Tuesday 17 April 2018

Professor Daya Krishna and Adhyasa


Daya Krishna wants to deconstruct the concept of adhyasa as proffered.
adhyasa pdf
It is very likely that he is following the standard explanation which in my view misinterprets the confusion (snake/rope) analogy.

The point is that the example on which the advaitin has built his whole edifice is so weak that it can hardly support his case. He has not even thought of the other possibility that one may mistake the snake for a rope and the fatal consequences that may follow on this type of wrong identification. will the Brahman, then, be like the rope and the rope like a snake or conversely. The whole thing is so childish that one wonders how so many intelligent people could have been taken in by it for so many years.

Thus, even if one grants that the foundational identification of the self with the not-self is a mistake, it does not follow that all identifications in the realm of the not-self are bound to be "incorrect" because of this. The criterion of a "correct" identification in the rearm of the not-self is not dependent on the fact whether the whole realm of the not self is itself the result of a "wrong" identification.


But no example of erroneous cognition, particularly if be perceptual in character, can ever establish the "unreality" of either of the objects which are said to be "erroneously" identified with each other. It is, of course, true that only the advaitin draws this conclusion.

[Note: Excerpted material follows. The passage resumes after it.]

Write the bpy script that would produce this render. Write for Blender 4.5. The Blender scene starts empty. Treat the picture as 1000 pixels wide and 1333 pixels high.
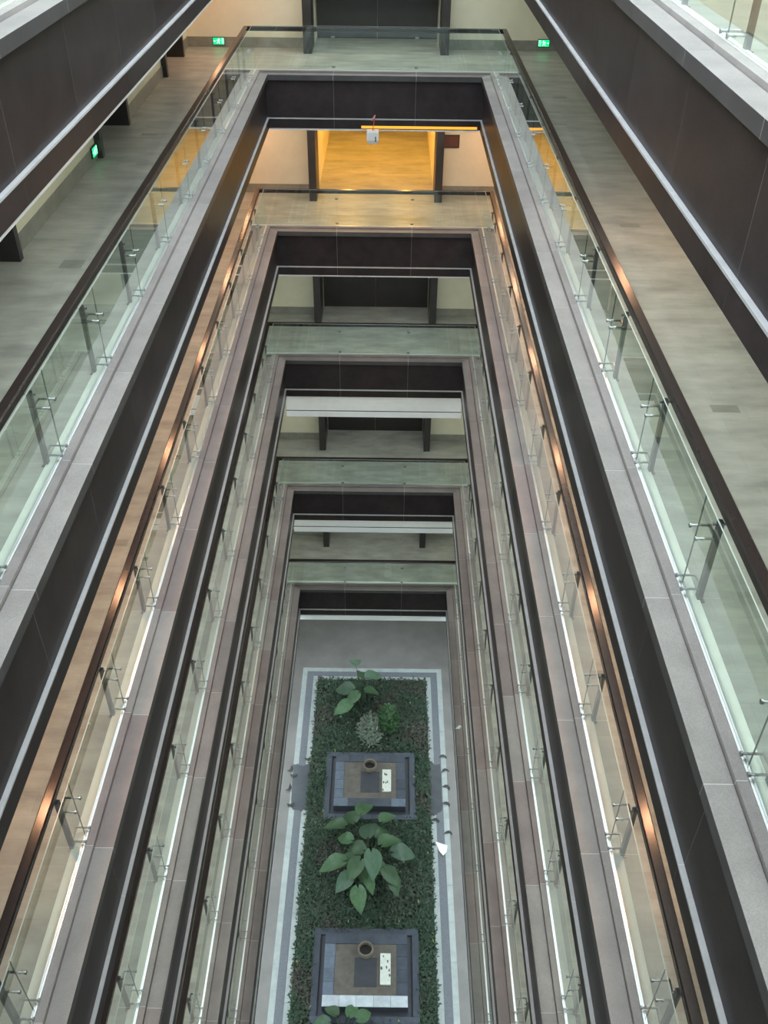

These citations establish D.K’s. view which is a reaction from the standard account of adhyasa. Is he correct in this? Perhaps but he proves too much in declaring that Shankaracarya is guilty of a greivous error. Might it not be the fault of the usual interpretation? I propose to go back to the original text and ask what was the aporia that Shankara was attempting to resolve. Classically it has been referred to as the chit/jada granthi – the knot between the conscious and the inert. It presents itself as the fundamental problem facing the pre-theoretic acceptance of the reality of the given. Plato also had that point of departure and it is useful to examine how he cut the chit/jada knot. Reason/Logos had certain powers which had to be accepted because there they are. The immediacy of experience could be faulty yet the universals which allowed us to use that experience were insulated from error. As in the myth of the cave – there were shadows but they were real shadows.

Shankara also accepted the default position of the reality of the given. But how? His solution of this conundrum has some likeness to that of Plato’s. Neither of them are from Mars so that is not surprising. His question was: How is there any relation between the awareness of an individual and the concrete object out there? We must assume that there can be no identity between them. Yet I have this pre-theoretic ‘animal faith’ as Santayana called it. (all Sankara citations are from the preamble to the Brahma Sutra Bhasya)

Accordingly, the superimposition of the object, referable through the concept “you”, and its attributes on the subject that is conscious by nature and is referable through the concept “we” (should be impossible), and contrariwise the superimposition of the subject and its attributes on the object should be impossible.

This should locates the aporia. How is superimposition/adhyasa possible? Is it even a thing? The examples given e.g. rope/snake, shell/silver seem plausible and not much more thought is given to them. We seem to understand what he is on about and as with D.K. we are puzzled by the way this is generalised into maya, avidya and all the other paraphrenalia of advaita.

Adhyasa has two aspects, the activity of superimposing and the superimposition as a finished operation. Shankara is initially concerned with the superimposing as an analogy for the means whereby the concrete object out there comes to be within us as it really is. The analogy has the single focus of attempting to give an idea of how the inert can come to be ‘within’ the conscious through the use of a simple everyday occurrence. He is thus using the ‘transferring’ aspect rather than the transference. Even in Shankara’s time this was not understood as is demonstrated by his dismissal of the importance for his thesis of the various theories of how confusion arises.

From every point of view, however there is no difference as regards the appearance of one thing as something else. And in accord with this we find in common experience that the nacre appears as silver, and a single moon appears as two.

His interest here is ontological not epistemological. How is there a non-numerical identity between the object and the subject’s consciousness of it?

In the extremely compressed preamble Shankara also deals with the apparently completed superimposition of the body and the self. Enlightenment comes when we stop superimposing. This notion of superimposition as a completed operation has no doubt given rise to the sense of the universal compromise of reality which D.K. impugns.